# [YOUR OBJECTIVE]
Take the line that contains "0)], 900, 'far_hills')" as the first and the last line of the material as the final one; set down exactly the lines in that span.

# [INFORMATION SHOWN]
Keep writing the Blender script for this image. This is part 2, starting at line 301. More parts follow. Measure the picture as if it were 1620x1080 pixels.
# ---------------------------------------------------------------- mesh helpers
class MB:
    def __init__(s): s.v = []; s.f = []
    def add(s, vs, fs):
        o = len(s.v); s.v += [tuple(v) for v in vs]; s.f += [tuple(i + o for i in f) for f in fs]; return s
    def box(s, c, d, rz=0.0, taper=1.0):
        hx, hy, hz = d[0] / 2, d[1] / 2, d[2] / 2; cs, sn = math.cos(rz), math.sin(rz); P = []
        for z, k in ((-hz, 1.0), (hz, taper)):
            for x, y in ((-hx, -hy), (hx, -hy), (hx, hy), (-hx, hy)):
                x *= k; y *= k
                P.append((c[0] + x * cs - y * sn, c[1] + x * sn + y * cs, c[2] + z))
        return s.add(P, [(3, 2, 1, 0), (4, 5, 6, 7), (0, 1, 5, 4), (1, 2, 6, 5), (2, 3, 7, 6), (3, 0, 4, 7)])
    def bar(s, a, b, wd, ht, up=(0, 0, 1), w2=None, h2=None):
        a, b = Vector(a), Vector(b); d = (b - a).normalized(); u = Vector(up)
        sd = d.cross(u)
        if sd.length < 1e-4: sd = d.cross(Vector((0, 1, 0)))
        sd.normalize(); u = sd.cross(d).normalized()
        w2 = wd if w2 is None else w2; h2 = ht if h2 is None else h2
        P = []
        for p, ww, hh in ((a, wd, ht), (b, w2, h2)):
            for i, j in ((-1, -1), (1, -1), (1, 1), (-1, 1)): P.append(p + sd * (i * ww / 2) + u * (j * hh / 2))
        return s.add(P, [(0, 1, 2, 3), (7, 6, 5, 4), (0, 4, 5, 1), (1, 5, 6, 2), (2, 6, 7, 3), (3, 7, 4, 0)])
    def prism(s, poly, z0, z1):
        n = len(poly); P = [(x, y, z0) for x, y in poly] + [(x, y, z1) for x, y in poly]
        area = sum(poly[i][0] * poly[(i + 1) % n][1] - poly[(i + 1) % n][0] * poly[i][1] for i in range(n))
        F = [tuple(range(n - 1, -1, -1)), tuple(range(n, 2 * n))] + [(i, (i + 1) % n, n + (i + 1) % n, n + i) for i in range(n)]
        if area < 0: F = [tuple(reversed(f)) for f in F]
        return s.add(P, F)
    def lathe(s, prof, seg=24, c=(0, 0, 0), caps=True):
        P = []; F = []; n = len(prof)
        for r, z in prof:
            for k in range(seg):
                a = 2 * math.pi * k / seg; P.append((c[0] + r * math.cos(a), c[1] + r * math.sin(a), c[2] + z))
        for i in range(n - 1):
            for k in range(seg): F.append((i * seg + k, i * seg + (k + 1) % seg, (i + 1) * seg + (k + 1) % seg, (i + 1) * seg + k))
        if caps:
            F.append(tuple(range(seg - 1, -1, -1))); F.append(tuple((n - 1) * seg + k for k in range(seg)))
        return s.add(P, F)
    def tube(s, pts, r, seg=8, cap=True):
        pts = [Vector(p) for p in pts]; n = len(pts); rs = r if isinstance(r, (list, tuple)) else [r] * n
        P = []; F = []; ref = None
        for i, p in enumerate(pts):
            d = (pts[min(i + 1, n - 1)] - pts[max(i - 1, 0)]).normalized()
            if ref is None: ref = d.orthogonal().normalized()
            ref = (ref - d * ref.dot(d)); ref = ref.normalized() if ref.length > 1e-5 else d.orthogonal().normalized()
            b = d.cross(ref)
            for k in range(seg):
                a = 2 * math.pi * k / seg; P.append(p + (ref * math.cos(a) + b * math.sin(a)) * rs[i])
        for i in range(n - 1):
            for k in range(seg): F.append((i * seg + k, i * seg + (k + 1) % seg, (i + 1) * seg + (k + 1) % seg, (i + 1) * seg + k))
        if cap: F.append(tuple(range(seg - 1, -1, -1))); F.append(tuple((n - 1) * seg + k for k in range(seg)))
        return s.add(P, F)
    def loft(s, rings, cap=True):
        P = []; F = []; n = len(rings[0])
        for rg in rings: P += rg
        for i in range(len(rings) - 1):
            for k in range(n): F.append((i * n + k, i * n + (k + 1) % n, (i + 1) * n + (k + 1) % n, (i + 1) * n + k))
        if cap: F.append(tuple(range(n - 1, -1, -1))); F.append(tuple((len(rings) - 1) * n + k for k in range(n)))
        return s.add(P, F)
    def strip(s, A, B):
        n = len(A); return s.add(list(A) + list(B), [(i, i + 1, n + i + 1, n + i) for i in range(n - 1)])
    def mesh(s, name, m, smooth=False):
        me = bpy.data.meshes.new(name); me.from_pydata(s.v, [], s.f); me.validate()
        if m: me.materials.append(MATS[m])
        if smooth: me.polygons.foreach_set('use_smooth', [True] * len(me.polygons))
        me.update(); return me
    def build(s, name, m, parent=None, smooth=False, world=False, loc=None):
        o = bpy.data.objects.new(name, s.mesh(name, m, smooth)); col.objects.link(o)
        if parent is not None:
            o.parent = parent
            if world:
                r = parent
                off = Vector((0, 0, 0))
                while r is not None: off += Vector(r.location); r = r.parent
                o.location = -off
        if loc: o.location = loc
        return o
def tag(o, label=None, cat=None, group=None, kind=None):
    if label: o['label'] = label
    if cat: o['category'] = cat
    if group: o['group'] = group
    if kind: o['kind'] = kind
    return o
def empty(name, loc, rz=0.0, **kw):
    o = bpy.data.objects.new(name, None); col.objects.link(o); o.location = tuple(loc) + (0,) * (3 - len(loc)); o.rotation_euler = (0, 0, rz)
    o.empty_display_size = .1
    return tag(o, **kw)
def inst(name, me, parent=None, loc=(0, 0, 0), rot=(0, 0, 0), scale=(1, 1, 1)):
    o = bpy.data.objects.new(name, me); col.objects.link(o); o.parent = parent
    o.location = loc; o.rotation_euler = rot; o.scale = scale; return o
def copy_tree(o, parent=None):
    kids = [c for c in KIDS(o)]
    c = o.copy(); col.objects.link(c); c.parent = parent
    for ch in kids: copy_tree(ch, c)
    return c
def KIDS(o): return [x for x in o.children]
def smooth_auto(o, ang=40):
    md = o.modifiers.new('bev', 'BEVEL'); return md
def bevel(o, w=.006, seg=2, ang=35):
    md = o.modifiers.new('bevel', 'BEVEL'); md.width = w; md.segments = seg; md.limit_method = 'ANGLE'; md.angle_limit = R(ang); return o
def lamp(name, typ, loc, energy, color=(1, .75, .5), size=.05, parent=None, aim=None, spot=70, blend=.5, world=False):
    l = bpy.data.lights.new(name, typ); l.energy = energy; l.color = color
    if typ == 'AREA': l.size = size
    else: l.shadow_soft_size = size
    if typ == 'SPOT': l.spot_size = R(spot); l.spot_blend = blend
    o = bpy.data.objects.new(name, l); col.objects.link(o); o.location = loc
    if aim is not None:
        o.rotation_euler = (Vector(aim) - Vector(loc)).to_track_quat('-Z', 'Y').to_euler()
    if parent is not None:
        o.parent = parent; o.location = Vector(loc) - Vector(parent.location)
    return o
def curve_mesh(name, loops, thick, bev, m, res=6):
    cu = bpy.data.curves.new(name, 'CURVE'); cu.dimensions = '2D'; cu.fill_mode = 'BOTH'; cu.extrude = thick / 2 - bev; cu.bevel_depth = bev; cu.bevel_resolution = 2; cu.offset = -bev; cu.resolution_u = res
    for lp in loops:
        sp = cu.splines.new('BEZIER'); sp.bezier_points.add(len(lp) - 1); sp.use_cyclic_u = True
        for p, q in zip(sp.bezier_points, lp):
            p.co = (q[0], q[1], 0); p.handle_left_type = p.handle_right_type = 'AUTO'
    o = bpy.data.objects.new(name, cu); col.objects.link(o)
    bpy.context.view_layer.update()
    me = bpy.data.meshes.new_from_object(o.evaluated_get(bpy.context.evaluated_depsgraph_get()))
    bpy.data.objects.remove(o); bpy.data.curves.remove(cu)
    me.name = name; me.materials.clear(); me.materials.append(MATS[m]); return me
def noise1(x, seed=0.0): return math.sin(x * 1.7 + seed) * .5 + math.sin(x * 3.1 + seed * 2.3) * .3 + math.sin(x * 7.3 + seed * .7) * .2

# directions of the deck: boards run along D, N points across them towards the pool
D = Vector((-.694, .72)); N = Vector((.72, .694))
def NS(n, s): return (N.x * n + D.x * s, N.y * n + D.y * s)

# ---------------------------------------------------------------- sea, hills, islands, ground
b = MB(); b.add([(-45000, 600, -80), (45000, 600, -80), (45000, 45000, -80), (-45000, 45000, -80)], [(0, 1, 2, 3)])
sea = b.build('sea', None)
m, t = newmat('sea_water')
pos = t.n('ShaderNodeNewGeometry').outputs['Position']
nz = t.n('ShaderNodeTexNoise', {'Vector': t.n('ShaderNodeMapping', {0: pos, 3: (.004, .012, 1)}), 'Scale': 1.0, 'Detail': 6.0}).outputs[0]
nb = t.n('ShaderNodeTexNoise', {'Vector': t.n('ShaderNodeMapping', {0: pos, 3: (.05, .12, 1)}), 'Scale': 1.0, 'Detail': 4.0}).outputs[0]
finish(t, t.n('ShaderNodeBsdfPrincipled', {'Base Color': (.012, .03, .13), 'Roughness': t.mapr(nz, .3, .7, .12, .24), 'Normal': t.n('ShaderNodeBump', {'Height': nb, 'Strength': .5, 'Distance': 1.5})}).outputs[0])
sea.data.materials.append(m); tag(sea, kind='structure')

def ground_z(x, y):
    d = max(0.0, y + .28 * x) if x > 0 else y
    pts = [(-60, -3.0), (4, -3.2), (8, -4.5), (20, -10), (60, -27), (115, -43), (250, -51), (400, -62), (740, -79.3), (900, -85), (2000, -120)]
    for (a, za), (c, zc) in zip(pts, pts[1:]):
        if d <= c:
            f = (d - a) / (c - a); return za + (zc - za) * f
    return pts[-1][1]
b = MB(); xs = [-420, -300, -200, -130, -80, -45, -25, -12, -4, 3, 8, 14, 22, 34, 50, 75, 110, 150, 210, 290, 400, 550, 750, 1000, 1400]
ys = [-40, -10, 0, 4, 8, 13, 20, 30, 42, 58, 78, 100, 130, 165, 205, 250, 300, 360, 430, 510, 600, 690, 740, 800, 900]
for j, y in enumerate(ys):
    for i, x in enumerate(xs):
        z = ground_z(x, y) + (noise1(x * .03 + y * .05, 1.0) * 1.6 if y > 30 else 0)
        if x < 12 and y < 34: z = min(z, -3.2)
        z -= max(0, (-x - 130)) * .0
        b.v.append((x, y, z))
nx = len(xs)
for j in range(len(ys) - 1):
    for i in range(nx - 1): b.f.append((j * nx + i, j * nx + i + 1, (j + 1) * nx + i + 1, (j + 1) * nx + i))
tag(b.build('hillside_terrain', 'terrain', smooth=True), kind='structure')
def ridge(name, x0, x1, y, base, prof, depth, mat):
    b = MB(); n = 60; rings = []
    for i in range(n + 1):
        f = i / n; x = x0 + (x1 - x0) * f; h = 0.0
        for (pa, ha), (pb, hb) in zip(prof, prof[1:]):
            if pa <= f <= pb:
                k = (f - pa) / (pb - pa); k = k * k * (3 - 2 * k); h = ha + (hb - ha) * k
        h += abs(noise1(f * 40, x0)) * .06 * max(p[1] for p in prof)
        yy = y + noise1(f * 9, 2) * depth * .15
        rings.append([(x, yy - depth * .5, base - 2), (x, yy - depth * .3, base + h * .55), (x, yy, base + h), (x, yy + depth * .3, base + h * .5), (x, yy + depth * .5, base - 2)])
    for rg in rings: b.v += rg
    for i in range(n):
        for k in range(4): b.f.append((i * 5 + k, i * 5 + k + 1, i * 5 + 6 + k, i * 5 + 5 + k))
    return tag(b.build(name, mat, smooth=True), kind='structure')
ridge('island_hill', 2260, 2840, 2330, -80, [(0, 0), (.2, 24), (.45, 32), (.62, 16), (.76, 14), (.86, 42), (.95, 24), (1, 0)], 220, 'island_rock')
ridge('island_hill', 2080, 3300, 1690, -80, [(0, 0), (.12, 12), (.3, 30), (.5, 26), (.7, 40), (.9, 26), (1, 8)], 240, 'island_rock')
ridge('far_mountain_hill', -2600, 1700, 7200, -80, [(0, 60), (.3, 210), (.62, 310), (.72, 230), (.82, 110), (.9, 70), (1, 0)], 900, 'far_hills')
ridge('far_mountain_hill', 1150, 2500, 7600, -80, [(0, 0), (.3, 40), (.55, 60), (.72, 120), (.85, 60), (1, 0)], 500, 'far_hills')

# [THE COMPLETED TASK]
ridge('far_mountain_hill', -2600, 1700, 7200, -80, [(0, 60), (.3, 210), (.62, 310), (.72, 230), (.82, 110), (.9, 70), (1, 0)], 900, 'far_hills')
ridge('far_mountain_hill', 1150, 2500, 7600, -80, [(0, 0), (.3, 40), (.55, 60), (.72, 120), (.85, 60), (1, 0)], 500, 'far_hills')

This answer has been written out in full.